◆ **Required task**
Write out the records below from the first line through the line containing "o = MB().grid(lambda", leaving out any pictures.

***** Data shown *****

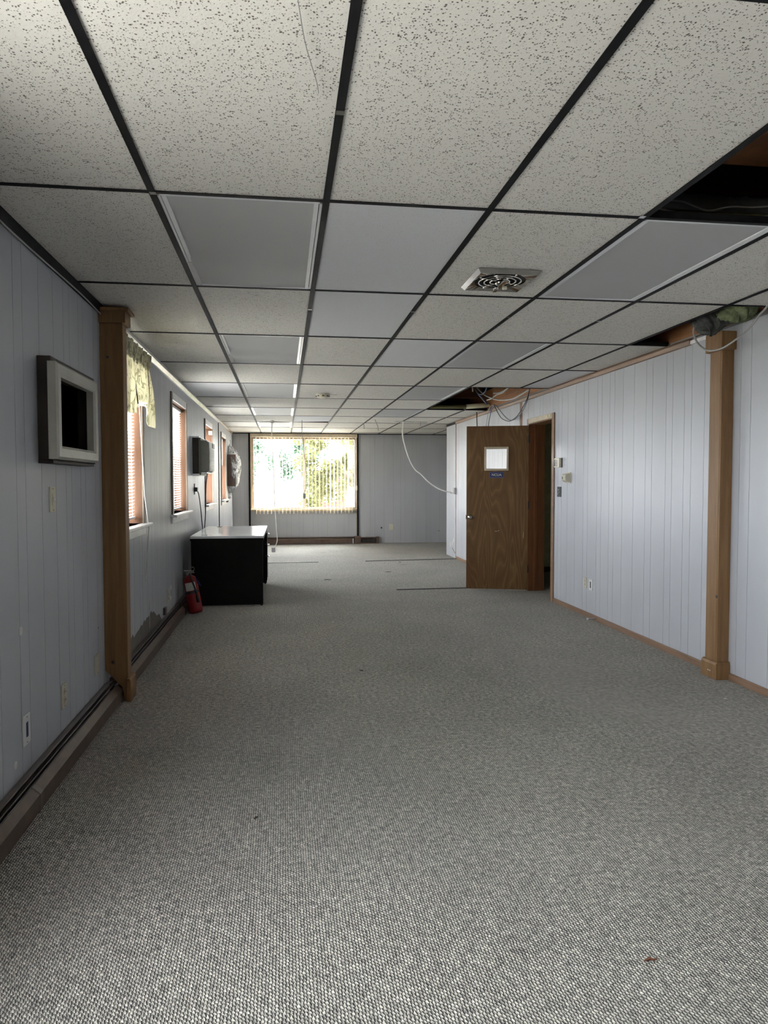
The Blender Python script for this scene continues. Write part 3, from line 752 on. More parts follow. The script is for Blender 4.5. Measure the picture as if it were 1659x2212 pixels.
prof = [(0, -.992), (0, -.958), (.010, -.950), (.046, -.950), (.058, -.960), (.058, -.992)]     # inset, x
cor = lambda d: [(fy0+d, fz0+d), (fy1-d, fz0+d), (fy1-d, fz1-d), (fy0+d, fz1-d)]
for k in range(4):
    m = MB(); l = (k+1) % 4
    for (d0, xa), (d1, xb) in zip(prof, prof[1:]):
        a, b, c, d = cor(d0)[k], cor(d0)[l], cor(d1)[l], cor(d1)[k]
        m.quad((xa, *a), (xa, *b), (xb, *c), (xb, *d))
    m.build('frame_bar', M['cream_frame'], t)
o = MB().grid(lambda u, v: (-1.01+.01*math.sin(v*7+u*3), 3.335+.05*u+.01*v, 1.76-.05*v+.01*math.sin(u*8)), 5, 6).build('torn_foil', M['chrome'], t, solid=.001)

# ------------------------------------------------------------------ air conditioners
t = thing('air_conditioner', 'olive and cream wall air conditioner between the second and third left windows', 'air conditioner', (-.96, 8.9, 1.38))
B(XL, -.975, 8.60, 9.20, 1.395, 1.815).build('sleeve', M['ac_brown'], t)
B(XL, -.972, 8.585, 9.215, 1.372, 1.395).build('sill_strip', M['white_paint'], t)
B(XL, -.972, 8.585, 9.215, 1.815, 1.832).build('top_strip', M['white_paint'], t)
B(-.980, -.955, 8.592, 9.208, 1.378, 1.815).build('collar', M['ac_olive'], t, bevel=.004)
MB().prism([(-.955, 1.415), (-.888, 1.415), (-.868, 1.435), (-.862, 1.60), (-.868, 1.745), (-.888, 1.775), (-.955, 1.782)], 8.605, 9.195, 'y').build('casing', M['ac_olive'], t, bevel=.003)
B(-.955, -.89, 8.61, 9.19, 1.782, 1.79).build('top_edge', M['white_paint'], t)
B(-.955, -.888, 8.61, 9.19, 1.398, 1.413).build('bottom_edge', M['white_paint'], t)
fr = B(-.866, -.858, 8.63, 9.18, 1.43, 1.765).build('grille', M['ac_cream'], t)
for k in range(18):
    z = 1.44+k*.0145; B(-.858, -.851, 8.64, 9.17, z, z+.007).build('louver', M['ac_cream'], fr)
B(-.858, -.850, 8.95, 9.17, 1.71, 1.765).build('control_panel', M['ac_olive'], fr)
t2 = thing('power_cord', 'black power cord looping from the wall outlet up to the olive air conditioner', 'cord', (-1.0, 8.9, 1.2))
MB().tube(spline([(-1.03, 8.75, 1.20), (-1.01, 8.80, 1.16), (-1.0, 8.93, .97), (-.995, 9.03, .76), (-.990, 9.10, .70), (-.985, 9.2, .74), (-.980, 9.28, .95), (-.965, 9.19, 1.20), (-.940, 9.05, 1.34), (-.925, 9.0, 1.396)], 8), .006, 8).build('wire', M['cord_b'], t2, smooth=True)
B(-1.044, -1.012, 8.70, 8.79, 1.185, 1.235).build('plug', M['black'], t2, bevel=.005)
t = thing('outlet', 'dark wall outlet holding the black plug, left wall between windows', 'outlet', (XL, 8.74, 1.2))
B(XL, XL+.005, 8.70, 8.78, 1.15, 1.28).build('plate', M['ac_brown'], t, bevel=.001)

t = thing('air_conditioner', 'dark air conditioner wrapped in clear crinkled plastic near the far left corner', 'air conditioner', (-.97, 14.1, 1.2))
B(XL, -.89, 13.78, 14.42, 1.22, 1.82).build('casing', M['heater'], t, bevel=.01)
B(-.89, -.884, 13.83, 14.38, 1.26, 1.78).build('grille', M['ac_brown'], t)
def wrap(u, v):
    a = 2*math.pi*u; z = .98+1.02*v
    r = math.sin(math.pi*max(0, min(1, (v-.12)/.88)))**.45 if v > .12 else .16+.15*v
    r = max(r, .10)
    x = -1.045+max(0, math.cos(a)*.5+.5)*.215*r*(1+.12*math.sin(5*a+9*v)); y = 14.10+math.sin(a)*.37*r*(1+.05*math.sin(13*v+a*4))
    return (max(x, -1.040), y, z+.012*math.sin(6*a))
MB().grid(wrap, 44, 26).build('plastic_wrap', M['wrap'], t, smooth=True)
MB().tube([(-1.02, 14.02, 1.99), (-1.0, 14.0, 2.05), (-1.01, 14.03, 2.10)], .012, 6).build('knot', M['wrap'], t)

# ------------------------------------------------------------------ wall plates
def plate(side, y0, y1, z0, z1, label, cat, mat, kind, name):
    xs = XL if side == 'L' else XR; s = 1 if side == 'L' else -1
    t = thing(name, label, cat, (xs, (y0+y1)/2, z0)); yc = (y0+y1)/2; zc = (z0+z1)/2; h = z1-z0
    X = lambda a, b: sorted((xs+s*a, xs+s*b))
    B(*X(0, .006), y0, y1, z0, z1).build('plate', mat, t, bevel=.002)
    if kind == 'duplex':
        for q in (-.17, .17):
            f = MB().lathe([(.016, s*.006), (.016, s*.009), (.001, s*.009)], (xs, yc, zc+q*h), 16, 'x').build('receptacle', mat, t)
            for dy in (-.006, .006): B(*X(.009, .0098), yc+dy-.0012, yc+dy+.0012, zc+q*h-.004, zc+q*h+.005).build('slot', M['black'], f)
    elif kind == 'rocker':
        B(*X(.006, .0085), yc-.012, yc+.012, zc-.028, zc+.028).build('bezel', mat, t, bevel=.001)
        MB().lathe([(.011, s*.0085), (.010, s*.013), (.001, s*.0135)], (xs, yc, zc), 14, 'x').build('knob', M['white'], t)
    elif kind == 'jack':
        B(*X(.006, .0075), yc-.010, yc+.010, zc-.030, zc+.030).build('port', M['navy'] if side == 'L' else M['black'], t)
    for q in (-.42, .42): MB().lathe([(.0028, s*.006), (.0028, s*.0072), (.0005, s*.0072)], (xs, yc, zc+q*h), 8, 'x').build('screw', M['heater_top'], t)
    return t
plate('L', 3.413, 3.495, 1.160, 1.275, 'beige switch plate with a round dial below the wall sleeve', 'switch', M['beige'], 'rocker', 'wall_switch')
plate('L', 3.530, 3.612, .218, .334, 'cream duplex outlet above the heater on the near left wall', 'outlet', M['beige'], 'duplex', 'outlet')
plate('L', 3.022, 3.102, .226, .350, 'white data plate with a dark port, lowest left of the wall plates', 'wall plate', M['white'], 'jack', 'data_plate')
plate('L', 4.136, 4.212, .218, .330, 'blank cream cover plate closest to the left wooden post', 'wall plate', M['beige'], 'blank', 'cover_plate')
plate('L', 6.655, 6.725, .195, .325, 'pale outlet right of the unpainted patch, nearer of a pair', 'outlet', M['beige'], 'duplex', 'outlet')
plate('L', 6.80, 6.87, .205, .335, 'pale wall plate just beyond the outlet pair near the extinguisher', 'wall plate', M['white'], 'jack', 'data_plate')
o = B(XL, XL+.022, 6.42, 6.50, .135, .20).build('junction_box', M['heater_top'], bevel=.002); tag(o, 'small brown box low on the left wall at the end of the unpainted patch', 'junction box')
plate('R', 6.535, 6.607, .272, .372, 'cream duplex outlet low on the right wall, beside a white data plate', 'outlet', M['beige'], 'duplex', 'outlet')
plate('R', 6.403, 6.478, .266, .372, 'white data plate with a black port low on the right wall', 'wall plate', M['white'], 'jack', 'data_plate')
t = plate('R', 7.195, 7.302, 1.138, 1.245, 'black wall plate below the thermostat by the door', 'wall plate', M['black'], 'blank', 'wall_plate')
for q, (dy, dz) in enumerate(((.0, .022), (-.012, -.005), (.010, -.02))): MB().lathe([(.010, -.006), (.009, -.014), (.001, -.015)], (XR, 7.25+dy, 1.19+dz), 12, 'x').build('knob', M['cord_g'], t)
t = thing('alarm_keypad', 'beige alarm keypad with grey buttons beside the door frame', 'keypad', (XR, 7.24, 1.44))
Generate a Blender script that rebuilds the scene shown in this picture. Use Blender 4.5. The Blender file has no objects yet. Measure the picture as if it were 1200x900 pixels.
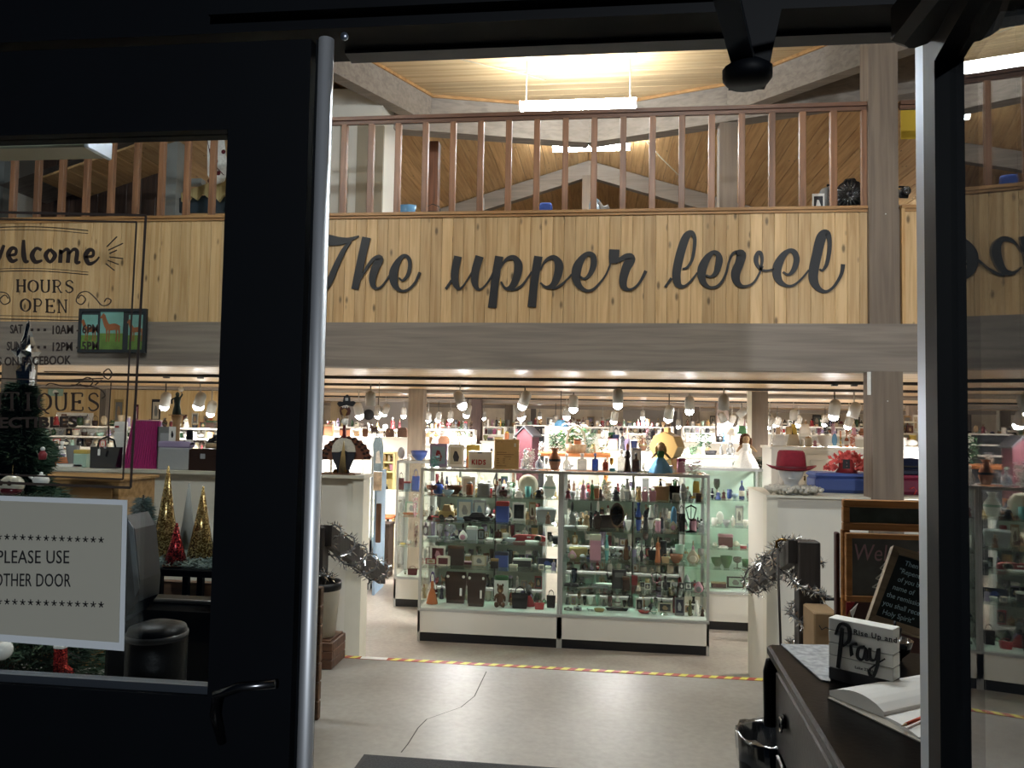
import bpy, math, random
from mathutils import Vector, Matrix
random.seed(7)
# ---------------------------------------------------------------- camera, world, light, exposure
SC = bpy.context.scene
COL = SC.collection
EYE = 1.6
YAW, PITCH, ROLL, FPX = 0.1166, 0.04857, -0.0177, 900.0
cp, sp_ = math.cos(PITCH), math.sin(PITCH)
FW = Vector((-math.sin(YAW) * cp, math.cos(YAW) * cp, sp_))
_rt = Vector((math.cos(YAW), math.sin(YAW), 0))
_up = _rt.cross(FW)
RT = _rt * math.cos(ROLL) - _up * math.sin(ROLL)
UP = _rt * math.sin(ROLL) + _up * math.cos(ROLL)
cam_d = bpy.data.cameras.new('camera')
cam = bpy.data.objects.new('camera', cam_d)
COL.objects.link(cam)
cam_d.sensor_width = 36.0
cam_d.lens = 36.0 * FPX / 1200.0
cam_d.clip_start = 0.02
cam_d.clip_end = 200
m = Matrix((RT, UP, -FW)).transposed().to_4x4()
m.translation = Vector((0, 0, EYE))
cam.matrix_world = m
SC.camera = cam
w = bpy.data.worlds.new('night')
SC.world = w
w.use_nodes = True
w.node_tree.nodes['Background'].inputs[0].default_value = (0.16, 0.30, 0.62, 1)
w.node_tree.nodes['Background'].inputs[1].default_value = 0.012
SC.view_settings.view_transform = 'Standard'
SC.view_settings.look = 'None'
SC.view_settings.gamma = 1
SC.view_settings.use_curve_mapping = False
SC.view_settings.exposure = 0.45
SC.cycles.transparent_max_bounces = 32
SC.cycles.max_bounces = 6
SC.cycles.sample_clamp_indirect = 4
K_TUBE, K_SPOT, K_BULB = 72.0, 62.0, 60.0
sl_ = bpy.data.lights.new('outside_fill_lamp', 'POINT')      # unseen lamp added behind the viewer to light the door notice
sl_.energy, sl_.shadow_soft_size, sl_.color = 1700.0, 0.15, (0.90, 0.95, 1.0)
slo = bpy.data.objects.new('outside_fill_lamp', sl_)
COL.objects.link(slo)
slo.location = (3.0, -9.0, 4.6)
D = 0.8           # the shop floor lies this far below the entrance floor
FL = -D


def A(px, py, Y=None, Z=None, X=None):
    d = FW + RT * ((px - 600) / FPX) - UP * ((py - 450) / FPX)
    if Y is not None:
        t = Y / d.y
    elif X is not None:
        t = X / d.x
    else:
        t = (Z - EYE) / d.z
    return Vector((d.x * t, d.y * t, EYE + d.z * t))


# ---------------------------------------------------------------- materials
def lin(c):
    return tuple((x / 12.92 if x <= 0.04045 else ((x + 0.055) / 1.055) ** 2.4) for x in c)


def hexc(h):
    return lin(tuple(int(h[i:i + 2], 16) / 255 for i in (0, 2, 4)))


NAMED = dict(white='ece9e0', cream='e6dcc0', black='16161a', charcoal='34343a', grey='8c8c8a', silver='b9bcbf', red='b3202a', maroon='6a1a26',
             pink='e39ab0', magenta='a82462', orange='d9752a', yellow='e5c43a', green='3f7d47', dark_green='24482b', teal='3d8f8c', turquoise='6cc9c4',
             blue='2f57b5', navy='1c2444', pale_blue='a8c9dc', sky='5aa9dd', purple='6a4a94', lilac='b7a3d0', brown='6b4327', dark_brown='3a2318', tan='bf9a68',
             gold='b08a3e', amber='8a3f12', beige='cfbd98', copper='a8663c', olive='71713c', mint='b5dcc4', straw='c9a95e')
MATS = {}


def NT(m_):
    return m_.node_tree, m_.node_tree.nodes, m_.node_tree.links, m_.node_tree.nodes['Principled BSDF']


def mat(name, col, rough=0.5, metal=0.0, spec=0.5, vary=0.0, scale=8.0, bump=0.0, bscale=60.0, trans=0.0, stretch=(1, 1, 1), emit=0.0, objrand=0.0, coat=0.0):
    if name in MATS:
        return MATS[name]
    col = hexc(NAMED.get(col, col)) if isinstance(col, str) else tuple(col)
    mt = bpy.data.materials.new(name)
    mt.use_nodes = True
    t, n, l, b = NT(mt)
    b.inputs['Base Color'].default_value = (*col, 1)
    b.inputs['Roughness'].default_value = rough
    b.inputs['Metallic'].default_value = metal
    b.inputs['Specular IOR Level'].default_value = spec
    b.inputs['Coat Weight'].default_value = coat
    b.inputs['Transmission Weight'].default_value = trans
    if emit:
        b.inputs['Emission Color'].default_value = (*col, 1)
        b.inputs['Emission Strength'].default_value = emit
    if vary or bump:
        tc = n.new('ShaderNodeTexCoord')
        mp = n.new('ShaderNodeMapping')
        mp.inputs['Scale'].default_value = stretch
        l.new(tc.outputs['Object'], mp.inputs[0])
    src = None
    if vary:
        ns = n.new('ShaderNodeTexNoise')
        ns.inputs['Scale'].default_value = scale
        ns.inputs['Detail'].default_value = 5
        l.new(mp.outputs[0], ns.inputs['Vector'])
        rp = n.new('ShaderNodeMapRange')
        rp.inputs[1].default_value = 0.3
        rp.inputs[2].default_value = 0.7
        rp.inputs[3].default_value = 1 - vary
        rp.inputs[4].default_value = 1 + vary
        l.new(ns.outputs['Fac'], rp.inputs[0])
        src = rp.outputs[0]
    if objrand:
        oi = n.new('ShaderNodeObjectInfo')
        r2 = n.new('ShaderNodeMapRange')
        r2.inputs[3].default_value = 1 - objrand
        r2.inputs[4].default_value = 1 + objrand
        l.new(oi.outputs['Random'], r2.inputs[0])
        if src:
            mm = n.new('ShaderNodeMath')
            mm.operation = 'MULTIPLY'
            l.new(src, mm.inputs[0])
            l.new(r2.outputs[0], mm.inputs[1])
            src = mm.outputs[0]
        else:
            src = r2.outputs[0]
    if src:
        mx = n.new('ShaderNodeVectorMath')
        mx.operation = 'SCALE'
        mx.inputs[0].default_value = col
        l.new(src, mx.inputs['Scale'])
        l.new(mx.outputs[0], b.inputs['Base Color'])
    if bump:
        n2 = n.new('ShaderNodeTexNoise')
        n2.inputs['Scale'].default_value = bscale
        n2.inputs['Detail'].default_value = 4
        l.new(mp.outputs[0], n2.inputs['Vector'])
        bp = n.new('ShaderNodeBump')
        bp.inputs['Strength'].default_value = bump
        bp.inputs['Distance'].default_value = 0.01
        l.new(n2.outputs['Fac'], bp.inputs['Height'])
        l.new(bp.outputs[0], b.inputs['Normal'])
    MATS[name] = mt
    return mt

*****

◆ **Correct result**
The Blender Python script for this scene continues. Write part 3, from line 752 on. More parts follow. The script is for Blender 4.5. Measure the picture as if it were 1659x2212 pixels.
prof = [(0, -.992), (0, -.958), (.010, -.950), (.046, -.950), (.058, -.960), (.058, -.992)]     # inset, x
cor = lambda d: [(fy0+d, fz0+d), (fy1-d, fz0+d), (fy1-d, fz1-d), (fy0+d, fz1-d)]
for k in range(4):
    m = MB(); l = (k+1) % 4
    for (d0, xa), (d1, xb) in zip(prof, prof[1:]):
        a, b, c, d = cor(d0)[k], cor(d0)[l], cor(d1)[l], cor(d1)[k]
        m.quad((xa, *a), (xa, *b), (xb, *c), (xb, *d))
    m.build('frame_bar', M['cream_frame'], t)
o = MB().grid(lambda u, v: (-1.01+.01*math.sin(v*7+u*3), 3.335+.05*u+.01*v, 1.76-.05*v+.01*math.sin(u*8)), 5, 6).build('torn_foil', M['chrome'], t, solid=.001)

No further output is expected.